Tuesday, June 9, 2009

Pheasant Program Cover/Food Plot

I spent the weekend along with some helpers planting a 1/2 acre cover/food plot for The Pheasant Program. The Pheasant Program at the Police Center provides area children the opportunity to support the Department of Environmental Conservation's Pheasant-Rearing and Management Program. Area youth volunteer time in the raising of the pheasants; which are raised in large netting pens at Jamesville Corrections Facility. Adults and youth spend time preparing the netting pens, feeding and watering the newly hatched birds, the placing of blinders on the birds in July (to prevent them from fighting) and the release of the pheasants onto public lands from late August to October. Each trip to the pens (for feeding or blinders) or to the woods (to release the birds) is an exciting time for the children.

One of the biggest predators of the pheasants are hawks. The hawks perch on top of high trees or circle high in the sky over the fields where the pheasants often feed. Once the hawks spot a pheasant they swoop down and try to catch them. This year I thought I might try planting a half acre of corn near where some of the pheasants are released to see if the pheasants use it for food and cover. The tall corn stalks shield the pheasants from the sharp eyed hawks and offer the pheasants a food source. If I find the pheasants use the corn plot, I may plant more plots in release areas next year. An additional benefit is that I planted sweet corn rather than cow corn. Once the corn is ripe I will bring a group of kids up to pick some corn to bring home and we will fish in the pond while we are there (another fun outing).

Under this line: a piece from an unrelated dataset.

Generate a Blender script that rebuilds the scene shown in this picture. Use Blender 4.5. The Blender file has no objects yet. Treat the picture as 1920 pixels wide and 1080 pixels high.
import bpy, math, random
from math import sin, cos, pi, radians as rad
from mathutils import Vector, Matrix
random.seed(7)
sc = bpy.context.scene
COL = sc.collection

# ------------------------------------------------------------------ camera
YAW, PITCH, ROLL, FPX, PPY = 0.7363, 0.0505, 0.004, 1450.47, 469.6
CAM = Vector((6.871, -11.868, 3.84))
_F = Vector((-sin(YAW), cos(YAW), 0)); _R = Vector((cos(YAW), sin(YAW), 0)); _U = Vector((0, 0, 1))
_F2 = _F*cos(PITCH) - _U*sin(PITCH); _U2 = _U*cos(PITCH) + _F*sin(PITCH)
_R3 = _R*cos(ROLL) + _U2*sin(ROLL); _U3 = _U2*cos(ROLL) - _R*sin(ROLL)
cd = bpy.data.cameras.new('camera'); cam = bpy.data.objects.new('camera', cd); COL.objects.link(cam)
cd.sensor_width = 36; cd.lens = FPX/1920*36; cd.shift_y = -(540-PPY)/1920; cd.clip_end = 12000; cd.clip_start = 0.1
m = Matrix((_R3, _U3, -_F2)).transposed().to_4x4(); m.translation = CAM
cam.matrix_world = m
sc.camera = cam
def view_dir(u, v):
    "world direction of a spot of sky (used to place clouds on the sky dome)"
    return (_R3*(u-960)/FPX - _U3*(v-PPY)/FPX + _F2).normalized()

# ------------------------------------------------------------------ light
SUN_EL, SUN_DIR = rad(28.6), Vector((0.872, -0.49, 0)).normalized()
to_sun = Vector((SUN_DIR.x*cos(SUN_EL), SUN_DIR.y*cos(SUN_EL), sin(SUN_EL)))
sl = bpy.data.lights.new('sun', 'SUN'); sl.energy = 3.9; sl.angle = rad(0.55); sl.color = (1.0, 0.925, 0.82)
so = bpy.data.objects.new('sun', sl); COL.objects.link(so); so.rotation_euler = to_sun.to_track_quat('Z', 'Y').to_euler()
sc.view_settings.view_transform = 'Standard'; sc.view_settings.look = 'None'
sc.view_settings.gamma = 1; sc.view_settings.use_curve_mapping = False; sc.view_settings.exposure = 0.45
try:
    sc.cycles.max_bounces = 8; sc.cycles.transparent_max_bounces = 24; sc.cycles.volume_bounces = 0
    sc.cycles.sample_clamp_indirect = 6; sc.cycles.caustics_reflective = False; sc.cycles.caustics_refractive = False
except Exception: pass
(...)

The DEC's Pheasant rearing program was on Gov. David Patterson's chopping block. People often do not realize the amount of free labor and services (feed, gas for transporting the birds to release sites, etc.) which sustain programs such as the pheasant program. Nor, do they realize the positive impact it has on the folks (young and old) who participate in raising and releasing the birds (during the weekdays prisoners at the Correction Facility care for the birds). And I haven't even gotten to the sportsmen for whom the program is intended. Yes, many of the birds may end up in a hunters pot for dinner. However, others benefit from watching or listening to the pheasants even if they don't hunt them. I don't hunt the pheasants I release but I enjoy watching them in the fall from my bow stand when they sometimes walk or fly by. This Spring while turkey hunting I heard several pheasants cackle which is an indication a few have survived the hunters, hawks, coyotes and the winter.

I am thankful Gov. Patterson has allowed the program to continue. Should he again, consider cutting the program, I hope he takes a look at all the hard workers (who are not paid a penny from the State) who support and benefit from the program.